Reports analysing effectiveness of electronic monitoring released

Two key reports into the role GPS devices can play in monitoring domestic violence offenders have been released.

The reports, by the Australian National Research Organisation for Women’s Safety (ANROWS) and the Queensland Police Service (QPS), confirm that GPS tracking devices can be a valuable tool as part of a broader program of monitoring of offenders. In this context, GPS monitoring involves an individual wearing a GPS tracking device that transmits their location to a monitoring centre, enabling their recent movements to be tracked.

The ANROWS report (PDF) found for electronic monitoring to be effective in reducing recidivism and increasing victim safety, it cannot be used as a stand-alone method, but as part of an overall case management program incorporating interventions that respond to the risk and needs of individuals.

The QPS undertook a trial of GPS monitoring technology using Police officers in simulated domestic and family violence scenarios. Details of that trial are contained in the Domestic and Family Violence GPS-enabled Electronic Monitoring Technology Evaluation Report (PDF) or (DOCX).

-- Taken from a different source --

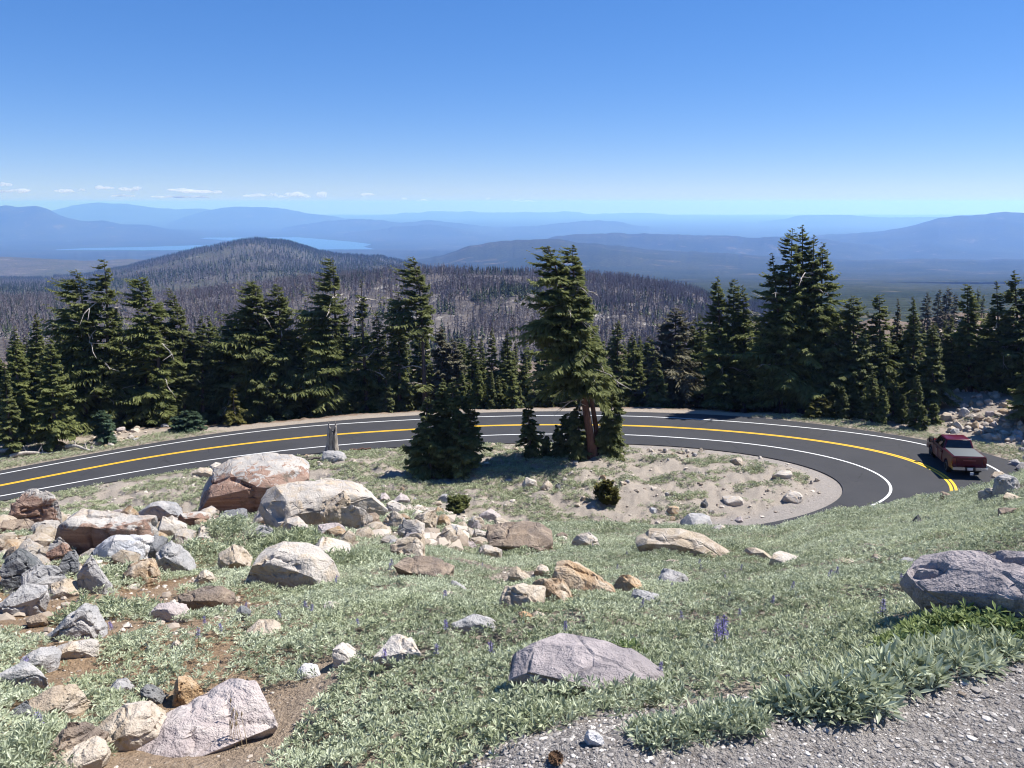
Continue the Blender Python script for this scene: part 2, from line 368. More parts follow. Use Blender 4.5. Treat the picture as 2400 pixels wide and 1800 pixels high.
# ------------------------------------------------------------------ far country: valley floor, hills, lake
def base_z(d): return np.interp(d, [250, 420, 500, 1200, 2500, 5000, 9300, 47000], [-105, -92, -88, -140, -246, -445, -655, -655])
def land_mat(name, A, B, bare, lo, hi, scale, speck):
    n = N(name); g = n.n('NewGeometry').outputs['Position']
    n1 = n.noise(g, scale, 6, .62, .3); n2 = n.noise(n.mapped(g, (1, 1, 3)), speck, 3, .7); n3 = n.noise(g, scale * 3.3, 5, .65, .5)
    c = n.mix(n.rng(n1, .4, .6), A, B); c = n.mix(n.rng(n3, lo, hi), c, bare)
    c = n.mix(1.0, c, n.mix(n.rng(n2, .35, .6), (.5, .5, .52), (1.15, 1.15, 1.1)), 'MULTIPLY')
    return n.fin(c, 1.0, .0, n.bump(n2, 1.0, .35 / speck))
FORESTED = land_mat('forested_slopes', (.03, .04, .024), (.048, .055, .034), (.15, .125, .10), .59, .72, .0011, .05)
BURNT = land_mat('burnt_slopes', (.135, .118, .11), (.095, .084, .08), (.36, .33, .30), .57, .67, .011, .25)
CONE = land_mat('half_burnt_slopes', (.10, .092, .082), (.07, .075, .05), (.22, .20, .18), .58, .74, .0032, .09)
def hill_z(h, x, y):
    q = x / y; dz = np.interp(q, h['q'], h['dz']); zc = CAMZ + dz * h['D']
    bD = float(base_z(h['D'])); t = (y - h['D']); t = np.where(t < 0, t / h['W'], t / h['B'])
    g = np.exp(-1.25 * np.abs(t) ** h.get('p', 2.0))
    amp = np.maximum(zc - bD, 0)
    L = h['L']
    rel = (fbm(x / L, y / L, 5, h['seed']) * .6 + .4 - .9 * np.abs(fbm(x / L * .8, y / L * .5, 4, h['seed'] + 3))) * np.minimum(amp, h['W'] * .25) * (.05 + 1.1 * g * (1 - g))
    return base_z(y) + amp * g + rel * sstep(amp, 0, 25) - h.get('sink', 8) * (1 - sstep(g, .02, .15)) - np.where(amp < 2, 15, 0)
def hill(name, mat, D, W, B, pts, seed, L=None, jag=1.0, cols=640, rows=70, p=2.0, sink=8):
    P = np.array([(pts[0][0] - 1500, pts[0][1] + 12)] + list(pts) + [(pts[-1][0] + 1500, pts[-1][1] + 12)], float); px = np.arange(P[0, 0], P[-1, 0] + 1, 6.0)
    row = np.interp(px, P[:, 0], P[:, 1])
    for _ in range(5): row[1:-1] = .5 * row[1:-1] + .25 * (row[:-2] + row[2:])
    row = row - 2.6 * jag * (fbm(px / 42, px * 0, 4, seed + 40) + .45 * vnoise(px / 10, px * 0, seed + 50))
    dx, dy, dz = ray(px, row)
    h = dict(q=dx / dy, dz=dz / dy, D=D, W=W, B=B, seed=seed, L=L or W * .35, p=p, sink=sink)
    q = np.unique(np.concatenate([np.linspace(h['q'][0], h['q'][-1], cols // 3), np.linspace(max(h['q'][0], -.72), min(h['q'][-1], .72), cols)])); cols = len(q); t = np.unique(np.r_[np.linspace(-2.1, 1.7, rows - 1), 0.0]); rows = len(t)
    y = D + np.where(t < 0, t * W, t * B); X = (q[None] * y[:, None]).ravel(); Y = np.repeat(y, cols)
    me = mesh_np(name, np.stack([X, Y, hill_z(h, X, Y)], 1), grid_faces(rows, cols), [mat], smooth=True)
    tag(link(name, me), kind='structure'); return h
nr, nc = 260, 300
yy = np.geomspace(300, 47000, nr); qq = np.linspace(-1.7, 1.7, nc); X = (yy[:, None] * qq).ravel(); Y = np.repeat(yy, nc)
vm = mesh_np('valley_floor', np.stack([X, Y, base_z(Y) + fbm(X / 900, Y / 900, 4, 77) * np.clip(Y * .004, 0, 9) - 6], 1), grid_faces(nr, nc), [FORESTED], smooth=True)
tag(link('valley_floor', vm), kind='structure')
hB = hill('burnt_ridge', BURNT, 900, 300, 170, [(-500,720),(-50,716),(100,712),(300,706),(450,697),(560,684),(700,664),(850,650),(950,643),(1150,642),(1300,645),(1400,657),(1500,668),(1600,684),(1660,706),(1720,745),(1800,775),(2900,800)], 1, 90, 1.2, 1150, 160, 2.2, 3)
hC = hill('cone_hill', CONE, 3300, 1250, 900, [(-500,668),(0,662),(200,648),(300,630),(360,613),(450,588),(520,576),(560,569),(600,564),(640,566),(680,573),(720,586),(780,599),(850,604),(900,606),(960,619),(1020,632),(1100,646),(1250,668),(1600,690)], 2, 520, 1.0, 900, 150, 1.7)
hill('low_forested_ridge', CONE, 5200, 900, 900, [(-500,600),(0,603),(120,607),(200,612),(300,607),(370,610),(460,620),(600,640),(800,660)], 3, 500, .35, 300, 60)
hill('forested_hill', FORESTED, 6800, 1900, 1500, [(850,645),(920,624),(980,609),(1050,595),(1100,576),(1180,564),(1280,561),(1320,562),(1350,570),(1450,575),(1550,588),(1700,594),(1850,603),(2000,612),(2150,607),(2300,611),(2450,606),(2900,600)], 4, 900, .8, 460, 110)
hill('forested_ridge', FORESTED, 9500, 1300, 1300, [(1150,590),(1250,572),(1300,557),(1350,549),(1450,547),(1600,553),(1680,551),(1750,558),(1850,556),(1920,562),(2100,585),(2400,590)], 5, 900, .8)
hill('mountain', FORESTED, 12000, 2600, 2600, [(1650,600),(1800,582),(1900,560),(1950,552),(2000,548),(2050,545),(2100,535),(2150,525),(2200,512),(2240,508),(2300,504),(2350,499),(2400,501),(2500,520),(2700,540),(2900,560)], 6, 1500, .7)
hill('mountain', FORESTED, 17000, 1700, 2500, [(-500,540),(-200,500),(0,486),(15,480),(22,481),(35,487),(60,484),(85,482),(100,486),(150,510),(200,520),(240,518),(280,528),(350,528),(400,540),(500,548),(620,555),(760,560)], 7, 1500, .6)
hill('lakeside_hill', FORESTED, 16800, 900, 1500, [(690,575),(730,562),(800,550),(860,541),(930,532),(1000,527),(1060,532),(1100,541),(1180,556),(1280,565)], 8, 900, .9)
hill('forested_ridge', FORESTED, 20000, 1800, 2000, [(520,562),(620,551),(700,527),(780,516),(870,513),(900,518),(950,524),(1000,516),(1100,527),(1180,536),(1250,530),(1350,520),(1400,517),(1450,520),(1500,530),(1600,541),(1700,545),(1830,560)], 9, 1300, 1.0)
hill('mountain', FORESTED, 26000, 2500, 3000, [(330,545),(400,520),(470,496),(540,485),(600,485),(640,486),(700,495),(780,508),(860,520),(960,532)], 10, 2000, .7)
hill('mountain', FORESTED, 31000, 3000, 3000, [(-300,520),(0,510),(120,493),(180,480),(230,474),(260,477),(300,479),(360,488),(420,491),(460,488),(500,492),(600,503),(750,512),(900,525)], 11, 2000, .7)
hill('mesa', FORESTED, 27000, 2200, 3000, [(1600,545),(1700,532),(1800,519),(1845,514),(1862,506),(1872,504),(1990,504),(2050,510),(2150,509),(2230,510),(2330,516),(2450,525)], 12, 1600, .5)
hill('far_mountain_range', FORESTED, 41000, 3500, 3000, [(-500,520),(600,508),(780,508),(880,507),(950,498),(1000,495),(1100,497),(1200,498),(1280,497),(1315,494),(1360,499),(1440,502),(1500,498),(1560,503),(1650,508),(1750,511),(1900,515),(2900,520)], 13, 2500, 1.0)

def on_level(P, z): P = np.array(P, float); dx, dy, dz = ray(P[:, 0], P[:, 1]); t = (z - CAMZ) / dz; return np.column_stack([dx * t, dy * t, np.full(len(P), z)])
def flat_patch(name, P, z, mat):
    V = on_level(P, z); n = len(V); tr = tessellate_polygon([[Vector(v) for v in V]])
    V2 = np.concatenate([V, V - [0, 0, 12]]); i = np.arange(n); side = np.stack([i, (i + 1) % n, (i + 1) % n + n, i + n], 1)
    me = mesh_np(name, V2, [np.array(tr), side], [mat]); 
    bm = bmesh.new(); bm.from_mesh(me); bmesh.ops.recalc_face_normals(bm, faces=bm.faces); bm.to_mesh(me); bm.free()
    return tag(link(name, me), kind='structure')
WATER = plain('lake_water', (.05, .12, .26), .5, .3)
FLAT = land_mat('pale_shore_flats', (.42, .36, .30), (.34, .29, .25), (.2, .17, .15), .6, .7, .004, .05)
flat_patch('lake', [(130,585),(200,581.5),(350,578.5),(480,574),(590,567.5),(520,562),(450,558.5),(420,557),(560,556.5),(700,556),(760,561),(830,567),(869,572),(850,578),(889,586),(880,590),(960,592.5),(930,595),(860,597),(700,599),(500,601),(380,597.5),(230,592),(150,588)], -650, WATER)
flat_patch('lake', [(110,563),(150,559),(200,557.5),(280,558.5),(240,563),(160,565)], -650, WATER)
flat_patch('lakeshore', [(110,598.5),(200,596.5),(390,598),(420,600),(330,602.5),(180,602),(120,601)], -648, FLAT)
flat_patch('lakeshore', [(415,597),(490,595.5),(500,598),(430,598.5)], -648, FLAT)
flat_patch('lakeshore', [(850,597.5),(900,595.8),(975,593.5),(990,595.5),(930,599),(860,600)], -648, FLAT)

# far woods: thousands of small trees merged into one mass per hill
def tree_mass(name, mats, tmpl, xyz, hgt, wid, seed, mi=None):
    rs = np.random.RandomState(seed); n = len(xyz); k = len(tmpl)
    ti = rs.randint(0, k, n); Vs, Fs, Ts, M = [], [], [], []; o = 0
    for j in range(k):
        s = np.where(ti == j)[0]; V, Fc, tn = tmpl[j]
        if not len(s): continue
        a = rs.rand(len(s)) * 6.283; ca, sa = np.cos(a), np.sin(a)
        w = (wid[s])[:, None]; h = hgt[s][:, None]
        lx = rs.randn(len(s), 1) * .06
        x = (V[None, :, 0] * ca[:, None] - V[None, :, 1] * sa[:, None]) * w + xyz[s, 0:1] + lx * V[None, :, 2] * h
        y = (V[None, :, 0] * sa[:, None] + V[None, :, 1] * ca[:, None]) * w + xyz[s, 1:2]
        z = V[None, :, 2] * h + xyz[s, 2:3]
        Vs.append(np.stack([x, y, z], -1).reshape(-1, 3))
        Fs.append((Fc[None] + (np.arange(len(s)) * len(V))[:, None, None] + o).reshape(-1, 3)); o += len(s) * len(V)
        Ts.append((rs.rand(len(s), 1) * .8 + tn[None] * .2).ravel())
        M.append(np.repeat(mi[s] if mi is not None else np.zeros(len(s), int), len(Fc)))
    me = mesh_np(name, np.concatenate(Vs), np.concatenate(Fs), mats, np.concatenate(M), tint=np.concatenate(Ts))
    return link(name, me)
def spike(seed, dead):
    rs = np.random.RandomState(seed); V, Fc = [], []
    def tri(a, b, c): o = len(V); V.extend([a, b, c]); Fc.append((o, o + 1, o + 2))
    if dead:
        for a in (0, 2.1, 4.2):
            tri((.09 * math.cos(a), .09 * math.sin(a), -.08), (.09 * math.cos(a + 2.1), .09 * math.sin(a + 2.1), -.08), (0, 0, 1))
        for i in range(24):
            z = .18 + .78 * rs.rand(); a = rs.rand() * 6.3; l = (.35 + .65 * rs.rand()) * (1.12 - z)
            tri((0, 0, z - .015), (0, 0, z + .035), (l * math.cos(a), l * math.sin(a), z - .04 + .05 * rs.rand()))
    else:
        for i in range(16):
            z = .12 + .8 * i / 15; r = (1.02 - z) * (.75 + .5 * rs.rand()); a = rs.rand() * 6.3
            tri((.1 * math.cos(a + 1.5), .1 * math.sin(a + 1.5), z + .12), (r * math.cos(a - .55), r * math.sin(a - .55), z - .06 - .04 * rs.rand()), (r * math.cos(a + .55), r * math.sin(a + .55), z - .06))
        tri((.12, 0, .75), (-.12, .05, .75), (0, 0, 1.04)); tri((0, .12, .75), (0.05, -.12, .75), (0, 0, 1.02))
    return np.array(V), np.array(Fc), rs.rand(len(Fc))
def tint_mat(name, A, B, rough=.9, transl=0.0):
    n = N(name); c = n.mix(n.attr('tint'), A, B)
    if transl: n.b.inputs['Transmission Weight'].default_value = 0
    return n.fin(c, rough, .15)
DEADW = tint_mat('grey_dead_timber', (.17, .145, .13), (.31, .27, .245)); FARG = tint_mat('far_conifer_green', (.045, .06, .028), (.085, .10, .045))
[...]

The reports were commissioned in response to Recommendation 123 of the Not Now, Not Ever report to trial the use of GPS monitoring for high-risk perpetrators of domestic and family violence.

Key facts

  • GPS monitoring cannot be expected to keep domestic and family violence victims safe on its own.
  • GPS monitoring is one part of an integrated safety plan for victims and should not be used as a stand-alone strategy.
  • Given GPS monitoring technology can only track the movements of a perpetrator, most forms of domestic and family violence are unable to be detected.
  • A thorough risk assessment of individual circumstances is critical prior to using any new or emerging technologies and safety upgrades.
  • Given the complexities of domestic and family violence, the suitability of GPS monitoring for domestic and family violence perpetrators will continue to be considered.